##### DATASET SECTION #####

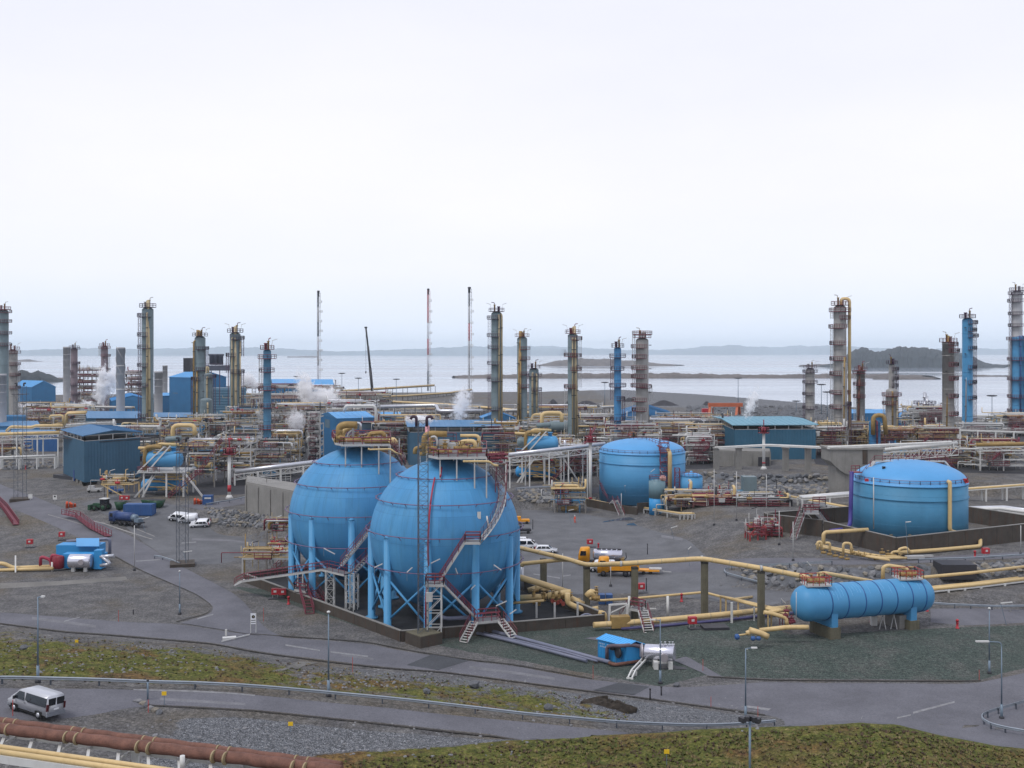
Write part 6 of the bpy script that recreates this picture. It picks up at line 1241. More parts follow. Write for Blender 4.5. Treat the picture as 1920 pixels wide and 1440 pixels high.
# blue drum platforms (one left, its twin behind the front sphere)
def drum_platform(label, px0, px1, Yf, topd, base, sx=1.0):
    x0, x1 = X(px0, Yf), X(px1, Yf); g = h1((x0 + x1) / 2, Yf); z = Z(topd, Yf); root = thing('drum_platform', label, 'process unit', ((x0 + x1) / 2, Yf, g), group='blue drum platforms')
    for x in (x0 + 1, (x0 + x1) / 2 + 1.2, x1):
        for y in (Yf, Yf + 8): mb = MB(); mb.bar((x, y, g - .3), (x, y, z), .38); mb.build('post', WHITE, root)
    for a, b in (((x0 + 4, z), (x0 + .6, g)), ((x1 - 6.5, z), (x1 - 12, g)), ((x1, z), (x1 + 5, g))): mb = MB(); mb.bar((b[0], Yf - .1, b[1] - .2), (a[0], Yf - .1, a[1]), .4); mb.build('raker', WHITE, root)
    mb = MB(); mb.prism([(x0 - .5, Yf - .6), (x1 + .5, Yf - .6), (x1 + .5, Yf + 9), (x0 - .5, Yf + 9)], z - .35, z); mb.build('deck', LGREY, root)
    mb = MB(); railing(mb, [(x0 - .5, Yf + 9, z), (x0 - .5, Yf - .5, z), (x0 + 5, Yf - .5, z)], 1.1, .05, 1.3); mb.build('railing', MAR, root)
    L_ = (x1 - x0); r_ = 2.0 * sx; zc = z + r_ + .9
    drum(root, (x1 - 8.5, Yf + 1.6, zc), (x1 - 1.8, Yf + 1.6, zc), r_, BLUE, 30, 'blue_drum', .3); mb = MB(); mb.lathe((x1 - 2.9, Yf + 1.6, zc + r_ - .2), [(.55, 0), (.55, 1.0), (.75, 1.0), (.75, 1.25)], 14); mb.build('manway', BLUE, root)
    for x in (x1 - 7.6, x1 - 2.4): mb = MB(); mb.box((x, Yf + 1.6, z + .6), (.5, 2.8, 1.2)); mb.build('saddle', LGREY, root)
    drum(root, (x1 - 11.5, Yf + 6, g + 2.2), (x1 - 2.0, Yf + 6, g + 2.2), 1.5, BLUEB, 20, 'lower_drum', .3)
    drum(root, (x0 + .5, Yf + 5, zc), (x0 + 3, Yf + 5, zc), 1.4, TEALV, 18, 'teal_drum', .3)
    for a, b in (((x0 - .3, z), (x0 + 6, z + 6)), ((x0 + 2, z), (x0 + 7.6, z + 6.3))): mb = MB(); mb.bar((a[0], Yf - .3, a[1]), (b[0], Yf - .3, b[1]), .32); mb.build('long_brace', WHITE, root)
    mb = MB(); mb.pipe([(x1 - 9.6, Yf + .4, z + .2), (x1 - 9.6, Yf + .4, zc + 3.0), (x1 - 7.2, Yf + .6, zc + 3.2), (x1 - 5.5, Yf + .6, zc + 3.0)], .48, 10); mb.build('ochre_pipe', OCH, root)
    mb = MB(); mb.pipe([(x0 - 1, Yf + 2, z + 5.6), (x0 + 3, Yf + 2, z + 5.4), (x0 + 4, Yf + 2, z + 6.6), (x0 + 9, Yf + 2, z + 6.4)], .38, 8); mb.build('cream_pipe', YEL, root)
    mb = MB(); mb.pipe([(x0 + 6.5, Yf + 5, z + 4), (x0 + 6.5, Yf + 5, z + 11), (x0 + 12, Yf + 5, z + 11), (x0 + 12, Yf + 5, z + 8.5)], .55, 10, 1.5); mb.build('arch_pipe', YEL, root)
    drum(root, (x0 + 5.5, Yf + 4, z + 7.6), (x0 + 8.5, Yf + 4, z + 7.8), .7, TEALV, 14, 'small_drum', .4)
    mb = MB(); a, b = Vector((x1 - 3, Yf - 1.6, g)), Vector((x1 + 4.5, Yf - 1.6, z)); mb.bar(a, b, 1.1, .14); railing(mb, [a + Vector((0, -.5, 0)), b + Vector((0, -.5, 0))], 1.1, .06, 1.2); mb.build('lower_stair', MAR, root)
    mb = MB(); a, b = Vector((x1 + 4.5, Yf - .8, z)), Vector((x1 + 9.5, Yf + .2, z + 7.5)); mb.bar(a, b, 1.1, .14); railing(mb, [a + Vector((0, -.5, 0)), b + Vector((0, -.5, 0))], 1.1, .06, 1.2); mb.build('upper_stair', MAR, root)
    mb = MB()
    for i in range(18): valve(mb, (x0 + rnd.uniform(0, L_), Yf + rnd.uniform(0, 6), z + rnd.uniform(4.6, 6.6)), rnd.uniform(.7, 1.3), (1, 0, 0))
    mb.build('valves', OCH, root, kind='stuff')
    mb = MB()
    for i in range(20): y = Yf + rnd.uniform(1, 8); zz = g + rnd.uniform(1, z - g - .6); a = x0 + rnd.uniform(0, L_ * .5); mb.pipe([(a, y, zz), (a + rnd.uniform(3, L_ * .6), y, zz), (a + L_ * .6, y, zz - 1.2)], .14, 6)
    mb.build('pipework', YEL, root, kind='stuff')
    return root
drum_platform('steel platform carrying a blue drum beside the large dull blue building', 262, 344, 262, 884, 932)
drum_platform('steel platform carrying a blue drum behind the front sphere, right of its top', 972, 1052, 290, 852, 902)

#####

- [OBJECTIVE]:
Transcribe the whole listing, character for character, but not its images.

- [CORRECT RESPONSE]:
Write part 6 of the bpy script that recreates this picture. It picks up at line 1241. More parts follow. Write for Blender 4.5. Treat the picture as 1920 pixels wide and 1440 pixels high.
# blue drum platforms (one left, its twin behind the front sphere)
def drum_platform(label, px0, px1, Yf, topd, base, sx=1.0):
    x0, x1 = X(px0, Yf), X(px1, Yf); g = h1((x0 + x1) / 2, Yf); z = Z(topd, Yf); root = thing('drum_platform', label, 'process unit', ((x0 + x1) / 2, Yf, g), group='blue drum platforms')
    for x in (x0 + 1, (x0 + x1) / 2 + 1.2, x1):
        for y in (Yf, Yf + 8): mb = MB(); mb.bar((x, y, g - .3), (x, y, z), .38); mb.build('post', WHITE, root)
    for a, b in (((x0 + 4, z), (x0 + .6, g)), ((x1 - 6.5, z), (x1 - 12, g)), ((x1, z), (x1 + 5, g))): mb = MB(); mb.bar((b[0], Yf - .1, b[1] - .2), (a[0], Yf - .1, a[1]), .4); mb.build('raker', WHITE, root)
    mb = MB(); mb.prism([(x0 - .5, Yf - .6), (x1 + .5, Yf - .6), (x1 + .5, Yf + 9), (x0 - .5, Yf + 9)], z - .35, z); mb.build('deck', LGREY, root)
    mb = MB(); railing(mb, [(x0 - .5, Yf + 9, z), (x0 - .5, Yf - .5, z), (x0 + 5, Yf - .5, z)], 1.1, .05, 1.3); mb.build('railing', MAR, root)
    L_ = (x1 - x0); r_ = 2.0 * sx; zc = z + r_ + .9
    drum(root, (x1 - 8.5, Yf + 1.6, zc), (x1 - 1.8, Yf + 1.6, zc), r_, BLUE, 30, 'blue_drum', .3); mb = MB(); mb.lathe((x1 - 2.9, Yf + 1.6, zc + r_ - .2), [(.55, 0), (.55, 1.0), (.75, 1.0), (.75, 1.25)], 14); mb.build('manway', BLUE, root)
    for x in (x1 - 7.6, x1 - 2.4): mb = MB(); mb.box((x, Yf + 1.6, z + .6), (.5, 2.8, 1.2)); mb.build('saddle', LGREY, root)
    drum(root, (x1 - 11.5, Yf + 6, g + 2.2), (x1 - 2.0, Yf + 6, g + 2.2), 1.5, BLUEB, 20, 'lower_drum', .3)
    drum(root, (x0 + .5, Yf + 5, zc), (x0 + 3, Yf + 5, zc), 1.4, TEALV, 18, 'teal_drum', .3)
    for a, b in (((x0 - .3, z), (x0 + 6, z + 6)), ((x0 + 2, z), (x0 + 7.6, z + 6.3))): mb = MB(); mb.bar((a[0], Yf - .3, a[1]), (b[0], Yf - .3, b[1]), .32); mb.build('long_brace', WHITE, root)
    mb = MB(); mb.pipe([(x1 - 9.6, Yf + .4, z + .2), (x1 - 9.6, Yf + .4, zc + 3.0), (x1 - 7.2, Yf + .6, zc + 3.2), (x1 - 5.5, Yf + .6, zc + 3.0)], .48, 10); mb.build('ochre_pipe', OCH, root)
    mb = MB(); mb.pipe([(x0 - 1, Yf + 2, z + 5.6), (x0 + 3, Yf + 2, z + 5.4), (x0 + 4, Yf + 2, z + 6.6), (x0 + 9, Yf + 2, z + 6.4)], .38, 8); mb.build('cream_pipe', YEL, root)
    mb = MB(); mb.pipe([(x0 + 6.5, Yf + 5, z + 4), (x0 + 6.5, Yf + 5, z + 11), (x0 + 12, Yf + 5, z + 11), (x0 + 12, Yf + 5, z + 8.5)], .55, 10, 1.5); mb.build('arch_pipe', YEL, root)
    drum(root, (x0 + 5.5, Yf + 4, z + 7.6), (x0 + 8.5, Yf + 4, z + 7.8), .7, TEALV, 14, 'small_drum', .4)
    mb = MB(); a, b = Vector((x1 - 3, Yf - 1.6, g)), Vector((x1 + 4.5, Yf - 1.6, z)); mb.bar(a, b, 1.1, .14); railing(mb, [a + Vector((0, -.5, 0)), b + Vector((0, -.5, 0))], 1.1, .06, 1.2); mb.build('lower_stair', MAR, root)
    mb = MB(); a, b = Vector((x1 + 4.5, Yf - .8, z)), Vector((x1 + 9.5, Yf + .2, z + 7.5)); mb.bar(a, b, 1.1, .14); railing(mb, [a + Vector((0, -.5, 0)), b + Vector((0, -.5, 0))], 1.1, .06, 1.2); mb.build('upper_stair', MAR, root)
    mb = MB()
    for i in range(18): valve(mb, (x0 + rnd.uniform(0, L_), Yf + rnd.uniform(0, 6), z + rnd.uniform(4.6, 6.6)), rnd.uniform(.7, 1.3), (1, 0, 0))
    mb.build('valves', OCH, root, kind='stuff')
    mb = MB()
    for i in range(20): y = Yf + rnd.uniform(1, 8); zz = g + rnd.uniform(1, z - g - .6); a = x0 + rnd.uniform(0, L_ * .5); mb.pipe([(a, y, zz), (a + rnd.uniform(3, L_ * .6), y, zz), (a + L_ * .6, y, zz - 1.2)], .14, 6)
    mb.build('pipework', YEL, root, kind='stuff')
    return root
drum_platform('steel platform carrying a blue drum beside the large dull blue building', 262, 344, 262, 884, 932)
drum_platform('steel platform carrying a blue drum behind the front sphere, right of its top', 972, 1052, 290, 852, 902)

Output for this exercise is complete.